Scripps’ blackout impacts DIRECTV customers in Baltimore, Boise, Buffalo, Cincinnati, Cleveland, Denver, Detroit, Kansas City, Las Vegas, Lexington, Miami, Milwaukee, Nashville, Omaha, Phoenix, Salt Lake City, Tampa-St. Petersburg, West Palm Beach, and more areas.

DIRECTV customers in those areas have lost access to local channels ahead of several state and local elections taking place in June, as well as NHL and NBA Finals, which begin tonight, and the upcoming World Cup.

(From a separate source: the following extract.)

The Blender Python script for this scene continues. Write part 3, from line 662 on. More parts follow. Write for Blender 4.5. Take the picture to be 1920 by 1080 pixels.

This is just the latest contract issue to cause blackouts for customers, as a result of broadcasters demanding higher fees and distributors refusing to pay, causing consumers to miss out on live sports, local news, and primetime TV. ATVA says that it will work with Congress to “modernize regulations”to modernize dated regulations that turn sizable profits for broadcasters at the expense of consumers.”